McGill, on the other hand, has reported that the water flowing down University emanates from a break in an 8-inch pipe near the site of the original broken water main.
“We continue to have water flowing on to the campus from this second leak, which is being joined on the roadway in front of the Wong and Rutherford buildings by water being pumped from flooded buildings,” school officials posted to the McGill website this morning.
“I spoke to the Service de l’eau, to the borough of Ville-Marie, and I don’t have any information regarding a second break,” Sabourin said. “Maybe there’s confusion because there is still water flowing, but there is no second break.”
At McGill, classes were cancelled in both the Birks and Wilson buildings, and classes in the Wong building have been relocated elsewhere on campus. The north entrance to the McConnell Engineering building has been closed, although classes are not cancelled in the building.
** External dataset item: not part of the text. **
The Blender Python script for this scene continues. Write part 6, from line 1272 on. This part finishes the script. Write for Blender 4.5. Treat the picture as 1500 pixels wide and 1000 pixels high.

School officials warned students to avoid the Milton Gates entrance to campus, as University remained flooded, and to enter instead via the Roddick Gates.
Service Point, the Welcome Centre, and the James Administration building are closed, and the monthly Board of Governors meeting scheduled for today – where a new principal was to be elected – has been moved to February 12.
At a press conference on Tuesday, VP (Administration & Finance) Michael Di Grappa told reporters that the damage incurred by the flooding could result in costs of “hundreds of thousands of dollars.”
“Some buildings will be re-opened by the weekend, other buildings, such as the annex of the James building, might take months before people can [go back to work],” he said in French.
Approximately 80 classes were cancelled, according to Di Grappa.
SSMU has announced that the Shatner building is open today, and that a rescheduled SSMUfest will go on.